We can value the creative work of others, appreciate creative expression, however unusual or mundane, use individual creative style in our approach to children, and make an effort to do creative work of our own.

            Piirto thoughtfully underscores for teachers and parents that talent is only a small part of creative production.  Discipline and practice are integral.  Time and again, studies of creative people show that the fruits of creativity are truly realized through hard work, Piirto explains.  Teachers and parents are also encouraged to avoid emphasizing sex-role stereotypes in the arts, and social acceptance at the expense of creative expression.

            Those who will reap the greatest benefits from the rich gathering of information in Understanding Those Who Create are teachers, in gifted or regular classrooms.  Parents, too, will gain tremendous insights into the minds and doings of their bright young ones, especially if they resist the temptation to skip the topics that are geared toward educators (such as creativity theory, testing, and training). 

This “teacher” stuff can be invaluable to parents, especially those who have ever found themselves advocating appropriate gifted programming — for their own children or for a while school district.  The last section, which deals with supporting and nourishing children’s creativity, will have special appeal for parents, although I recommend it for anyone who works with children in any capacity.  Older children will find portions of the chapters on artists, writers, dancers, etc., of particular interest.  Such reading should be supplemented by other memoirs, biographical and autobiographical material on famous creative people, and a focus on adults who offer vital role models for children and students.

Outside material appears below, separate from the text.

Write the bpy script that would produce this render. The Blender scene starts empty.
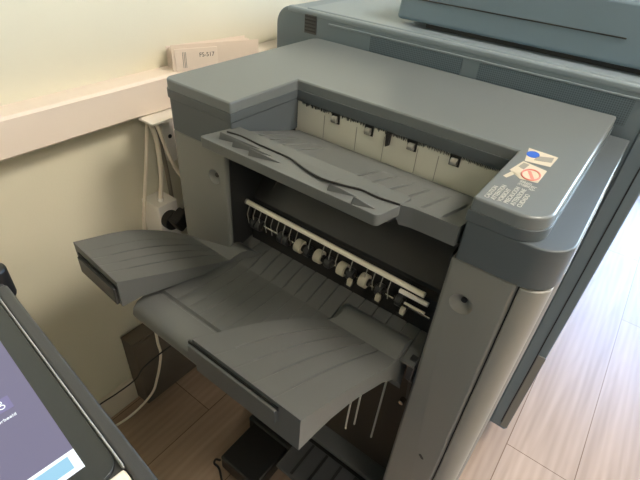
import bpy, bmesh, math, random
from mathutils import Vector, Matrix
random.seed(4)
SC = bpy.context.scene
COL = SC.collection
R = math.radians

# ------------------------------------------------------------------ materials
def new_mat(name):
    m = bpy.data.materials.new(name); m.use_nodes = True
    nt = m.node_tree
    return m, nt, nt.nodes['Principled BSDF']

def lin(h):
    c = [int(h[i:i+2], 16)/255 for i in (0, 2, 4)]
    return tuple(x/12.92 if x <= .04045 else ((x+.055)/1.055)**2.4 for x in c) + (1,)

def plastic(name, hexc, rough=.45, grain=900, bump=.06, var=.06, metal=0., spec=.5, coat=0.):
    m, nt, b = new_mat(name)
    tc = nt.nodes.new('ShaderNodeTexCoord')
    n1 = nt.nodes.new('ShaderNodeTexNoise'); n1.inputs['Scale'].default_value = grain; n1.inputs['Detail'].default_value = 2
    n2 = nt.nodes.new('ShaderNodeTexNoise'); n2.inputs['Scale'].default_value = 7; n2.inputs['Detail'].default_value = 4
    nt.links.new(tc.outputs['Object'], n1.inputs['Vector']); nt.links.new(tc.outputs['Object'], n2.inputs['Vector'])
    c = lin(hexc)
    mx = nt.nodes.new('ShaderNodeMix'); mx.data_type = 'RGBA'
    mx.inputs[6].default_value = tuple(v*(1-var) for v in c[:3]) + (1,)
    mx.inputs[7].default_value = tuple(min(1, v*(1+var)) for v in c[:3]) + (1,)
    nt.links.new(n2.outputs['Fac'], mx.inputs[0]); nt.links.new(mx.outputs[2], b.inputs['Base Color'])
    bp = nt.nodes.new('ShaderNodeBump'); bp.inputs['Strength'].default_value = bump; bp.inputs['Distance'].default_value = .001
    nt.links.new(n1.outputs['Fac'], bp.inputs['Height']); nt.links.new(bp.outputs['Normal'], b.inputs['Normal'])
    b.inputs['Roughness'].default_value = rough; b.inputs['Metallic'].default_value = metal
    b.inputs['Specular IOR Level'].default_value = spec; b.inputs['Coat Weight'].default_value = coat
    return m

def emit(name, hexc, s):
    m, nt, b = new_mat(name)
    b.inputs['Base Color'].default_value = (0, 0, 0, 1)
    b.inputs['Emission Color'].default_value = lin(hexc); b.inputs['Emission Strength'].default_value = s
    return m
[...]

            Teachers will find the structure of the book clear and direct.  There are cogent summary statements at the back of each chapter and an excellent compendium in the appendix on creativity theorists and theories.  The author also includes a running anecdotal narrative throughout the book, about a fictional teacher of the gifted, in an attempt to personalize some of the key topics she covers.  This technique is particularly effective when illustrating a specific issue, as in her story about Bobby, the talented but slightly dysfunctional school child who encounters many problems when adults impose creativity testing and questionnaires to measure his creative potential.  Perhaps real-life situations gleaned from her own experiences would have given these illustrations greater depth and believability.

            Writing a definitive guidebook on a topic such as creativity is an extraordinary challenge.  It demands that the author perform a balancing act; maintaining a high level of inspiration, and at the same time keeping her feet firmly grounded in the practical. 

Considering the magnitude of the subject tackled, I applaud Piirto for her achievement. 

Many gifted educators prefer not to brave this often unexplored topic and are observing along the sidelines, apprehensive about becoming involved until more has been substantiated.  We are grateful to Piirto for adding needed impetus to this sphere of thought.  As it stands, she has provided a marvelous framework from which to yield a must-have book for educators, parents, and students.

            Understanding Those Who Create is a text of universal appeal and applicability, that touches the hearts and minds of those seeking a sound comprehension of this significant subject — one that needs to be far more understood by all of us who work with gifted children.

Joan Franklin Smutney, Director of The Center for Gifted at National-Louis University in Evanston, Illinois; editor of the Illinois Council for Gifted Journal; teacher and author.